Trade facilitation pact to enhance economic growth

Retlaw Matatu Matorwa Correspondent
Zimbabwe launched a five-year Trade Facilitation Roadmap initiative, a move that seeks to complement ongoing efforts towards the ratification of the World Trade Organisation-Trade Facilitation Agreements (FTA). The agreement, which sailed through Parliament and now awaits Presidential assent, is set to enhance economic growth through provision of expeditious movement, release and clearance of goods, including goods in transit.

Should Zimbabwe fully ratify FTAs it would assist the country in reducing the cost of trading, bureaucracy and corruption through use of technological advances. According to the World Trade Organisation, the trade facilitation agreement has potential to generate US$1 trillion to the world’s income and create 18 million jobs in developing countries.

In 2013, Zimbabwe was part to the Bali ministerial conference on the landmark Trade Facilitation Agreement (TFA). The TFA entered into force on February 22 2017, following ratification by two thirds of the WTO membership. FTA strives to simplify, modernise and harmonise export and import processes and has therefore emerged as an important issue for the world trading system.

Apart from provision of expeditious movement of goods, FTAs provide for effective cooperation between customs and other appropriate authorities on trade facilitation and customs compliance issues. It further contains provision for technical assistance and capacity building on this area.

The Minister of Industry, Commerce and Enterprise Development, Dr Mike Bimha, expressed concern that Zimbabwe may not benefit much from the TFA given that the country is a net importer, as there will be facilitation of more imports than exports, which may harm the country’s trade balance and balance of payment position (The Sunday Mail, March 12, 2017). It has become evident that the ratification of TFA by Zimbabwe will place it on a positive economic trajectory particularly in its drive to lure foreign direct investment (FDI).

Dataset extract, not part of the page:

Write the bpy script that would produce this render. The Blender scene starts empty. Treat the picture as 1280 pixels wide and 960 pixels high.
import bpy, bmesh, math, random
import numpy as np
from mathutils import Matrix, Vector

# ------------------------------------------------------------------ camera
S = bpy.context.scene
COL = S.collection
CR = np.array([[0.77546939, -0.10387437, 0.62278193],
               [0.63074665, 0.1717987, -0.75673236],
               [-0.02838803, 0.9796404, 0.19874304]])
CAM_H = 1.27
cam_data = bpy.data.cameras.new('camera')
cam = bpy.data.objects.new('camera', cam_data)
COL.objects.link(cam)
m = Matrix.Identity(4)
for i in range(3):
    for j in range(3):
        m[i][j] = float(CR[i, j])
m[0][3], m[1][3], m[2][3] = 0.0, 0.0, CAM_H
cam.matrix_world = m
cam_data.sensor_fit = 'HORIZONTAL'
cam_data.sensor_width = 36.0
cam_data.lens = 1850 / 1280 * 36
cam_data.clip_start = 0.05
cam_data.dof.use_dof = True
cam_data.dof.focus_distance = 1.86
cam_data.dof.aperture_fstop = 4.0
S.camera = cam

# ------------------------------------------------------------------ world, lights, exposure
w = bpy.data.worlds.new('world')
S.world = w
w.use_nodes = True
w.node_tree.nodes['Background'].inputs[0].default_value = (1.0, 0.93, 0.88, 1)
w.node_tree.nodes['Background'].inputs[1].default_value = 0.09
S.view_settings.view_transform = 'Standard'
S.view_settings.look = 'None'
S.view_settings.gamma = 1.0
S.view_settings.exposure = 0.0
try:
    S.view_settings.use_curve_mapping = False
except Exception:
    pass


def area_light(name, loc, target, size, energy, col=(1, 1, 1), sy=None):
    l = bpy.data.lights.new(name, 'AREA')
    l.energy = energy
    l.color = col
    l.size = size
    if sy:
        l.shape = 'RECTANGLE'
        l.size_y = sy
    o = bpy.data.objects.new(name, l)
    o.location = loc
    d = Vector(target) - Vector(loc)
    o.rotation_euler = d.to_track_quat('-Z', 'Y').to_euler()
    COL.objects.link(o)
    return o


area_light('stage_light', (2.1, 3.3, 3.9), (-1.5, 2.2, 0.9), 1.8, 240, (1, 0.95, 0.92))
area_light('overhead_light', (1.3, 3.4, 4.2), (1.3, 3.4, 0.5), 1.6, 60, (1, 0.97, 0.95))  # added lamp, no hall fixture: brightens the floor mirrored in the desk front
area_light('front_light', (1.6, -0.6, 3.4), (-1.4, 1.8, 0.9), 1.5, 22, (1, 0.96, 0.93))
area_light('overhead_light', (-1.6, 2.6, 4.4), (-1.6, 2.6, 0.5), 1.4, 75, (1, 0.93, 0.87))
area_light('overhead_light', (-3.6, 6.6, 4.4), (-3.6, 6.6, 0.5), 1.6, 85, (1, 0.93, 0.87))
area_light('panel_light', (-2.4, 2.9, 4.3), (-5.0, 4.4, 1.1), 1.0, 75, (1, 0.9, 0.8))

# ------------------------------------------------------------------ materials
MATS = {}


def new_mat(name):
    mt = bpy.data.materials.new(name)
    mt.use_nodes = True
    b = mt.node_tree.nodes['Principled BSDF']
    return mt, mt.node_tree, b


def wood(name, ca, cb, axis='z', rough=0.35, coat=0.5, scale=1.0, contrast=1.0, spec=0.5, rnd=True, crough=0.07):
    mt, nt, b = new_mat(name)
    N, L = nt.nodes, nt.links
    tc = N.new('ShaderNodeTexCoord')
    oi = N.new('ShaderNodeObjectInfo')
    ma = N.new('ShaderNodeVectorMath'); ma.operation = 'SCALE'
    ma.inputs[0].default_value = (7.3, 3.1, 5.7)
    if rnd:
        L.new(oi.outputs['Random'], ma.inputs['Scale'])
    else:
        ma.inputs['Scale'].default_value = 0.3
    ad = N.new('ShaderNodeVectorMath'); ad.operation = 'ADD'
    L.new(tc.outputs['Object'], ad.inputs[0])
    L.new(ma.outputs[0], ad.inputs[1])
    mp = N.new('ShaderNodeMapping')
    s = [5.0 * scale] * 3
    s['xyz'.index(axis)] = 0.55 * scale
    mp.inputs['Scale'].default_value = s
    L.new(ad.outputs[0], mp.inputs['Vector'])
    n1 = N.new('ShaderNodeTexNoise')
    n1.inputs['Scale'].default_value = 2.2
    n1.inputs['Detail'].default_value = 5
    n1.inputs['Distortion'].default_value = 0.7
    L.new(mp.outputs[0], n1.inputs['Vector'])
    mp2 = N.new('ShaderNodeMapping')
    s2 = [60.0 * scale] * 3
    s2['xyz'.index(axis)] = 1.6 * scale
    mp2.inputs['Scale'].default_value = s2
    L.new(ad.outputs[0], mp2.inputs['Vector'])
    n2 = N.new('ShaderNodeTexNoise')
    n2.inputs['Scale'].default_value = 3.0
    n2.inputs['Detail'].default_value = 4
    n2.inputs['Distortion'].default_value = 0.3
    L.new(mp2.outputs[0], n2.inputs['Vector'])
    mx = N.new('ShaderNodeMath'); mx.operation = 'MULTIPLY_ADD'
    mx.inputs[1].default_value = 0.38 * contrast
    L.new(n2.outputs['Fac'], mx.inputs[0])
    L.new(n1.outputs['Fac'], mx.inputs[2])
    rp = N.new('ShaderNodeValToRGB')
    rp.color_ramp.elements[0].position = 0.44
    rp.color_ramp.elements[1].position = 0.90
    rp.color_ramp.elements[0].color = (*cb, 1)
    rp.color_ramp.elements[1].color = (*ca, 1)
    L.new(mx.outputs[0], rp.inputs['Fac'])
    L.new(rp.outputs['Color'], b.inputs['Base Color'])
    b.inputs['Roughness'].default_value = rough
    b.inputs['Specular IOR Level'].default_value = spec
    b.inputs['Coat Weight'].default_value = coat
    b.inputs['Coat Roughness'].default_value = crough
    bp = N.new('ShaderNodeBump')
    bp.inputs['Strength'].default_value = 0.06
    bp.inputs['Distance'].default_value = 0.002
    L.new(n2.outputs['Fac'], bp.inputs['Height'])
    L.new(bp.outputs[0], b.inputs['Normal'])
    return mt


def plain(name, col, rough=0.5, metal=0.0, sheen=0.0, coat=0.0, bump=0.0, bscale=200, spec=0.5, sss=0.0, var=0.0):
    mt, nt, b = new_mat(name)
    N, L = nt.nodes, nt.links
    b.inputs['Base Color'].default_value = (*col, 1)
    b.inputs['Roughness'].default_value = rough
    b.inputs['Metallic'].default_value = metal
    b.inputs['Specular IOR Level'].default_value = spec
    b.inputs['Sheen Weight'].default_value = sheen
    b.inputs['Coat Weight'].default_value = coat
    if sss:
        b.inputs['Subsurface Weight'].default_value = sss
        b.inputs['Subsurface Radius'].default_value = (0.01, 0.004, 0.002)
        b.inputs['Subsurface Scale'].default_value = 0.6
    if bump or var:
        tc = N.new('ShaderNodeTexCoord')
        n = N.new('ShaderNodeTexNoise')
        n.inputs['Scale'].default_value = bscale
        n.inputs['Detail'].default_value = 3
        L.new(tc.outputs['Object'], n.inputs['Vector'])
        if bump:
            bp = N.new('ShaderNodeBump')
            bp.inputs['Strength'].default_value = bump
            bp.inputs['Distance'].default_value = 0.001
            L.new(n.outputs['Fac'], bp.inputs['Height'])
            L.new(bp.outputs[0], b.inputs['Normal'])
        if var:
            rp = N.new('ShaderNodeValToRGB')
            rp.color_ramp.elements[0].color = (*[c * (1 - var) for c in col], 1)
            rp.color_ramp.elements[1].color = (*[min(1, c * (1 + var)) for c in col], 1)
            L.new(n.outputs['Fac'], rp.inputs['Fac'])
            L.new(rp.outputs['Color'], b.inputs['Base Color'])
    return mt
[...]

Proponents of TFA acknowledge with concern that small- and medium-sized enterprises — which, as a whole, account in many economies for up to 60 percent of GDP creation — are not active players in international trade due to red tape rather than tariff barriers. The administrative barriers for enterprises that do not regularly ship large quantities are often simply too high to make foreign markets appear attractive.

For developing-country economies, inefficiencies in areas such as customs and transport can be roadblocks to their integration into the global economy and may severely impair export competitiveness or inflow of foreign direct investment. This is one of the reasons why developing-country exporters are increasingly interested in removing administrative barriers, particularly in other developing countries, which today account for 40 percent of their trade in manufactured goods. In the circumstance, the Trade Facilitation Agreement comes in as a strategic intervention to ease doing business in Zimbabwe.

Long before the TFA was concluded, African ministers had already recognised the potential benefits it could bring to Africa. In October 2013, they reaffirmed “the importance of trade facilitation where our priorities include enhancing infrastructure and boosting productive and trade capacities, in addition to reducing transaction costs, barriers, incentivising the undertaking of reforms and improvements to the customs regulatory systems as well as boosting intra-African trade”.

According to WTO computable general equilibrium simulations presented in the World Trade Report 2015, export gains from the TFA would be between US$750 billion and over US$1 trillion per annum. The gravity model estimations show even higher figures, ranging from US$1,1 trillion to US$3,6 trillion. According to the same source, developing countries and Least Developed Countries (LDCs) would be the main beneficiaries of the “full” implementation of the agreement.

LDCs in particular could see their exports increase by 36 percent, much more than for other categories of WTO members. The WTO also predicts that if the TFA is fully implemented, access to foreign markets will increase by 39 percent for developing countries and 60 percent for LDCs, with potential gains of up to US$50 trillion per annum for African exports. In summary, according to the WTO, “the poor have a lot to gain from trade facilitation”.

For a country such as Zimbabwe which is on an economic recovery path, aligning policies with the rest of the world is a strategic move towards its participation in international trade. The ratification of the TFA creates opportunities for Zimbabwe to continue attracting foreign direct investment – investors consider FTA as commitment towards trade facilitation agenda. It will also facilitate removal of red tape and delays in the inter-border movement of goods.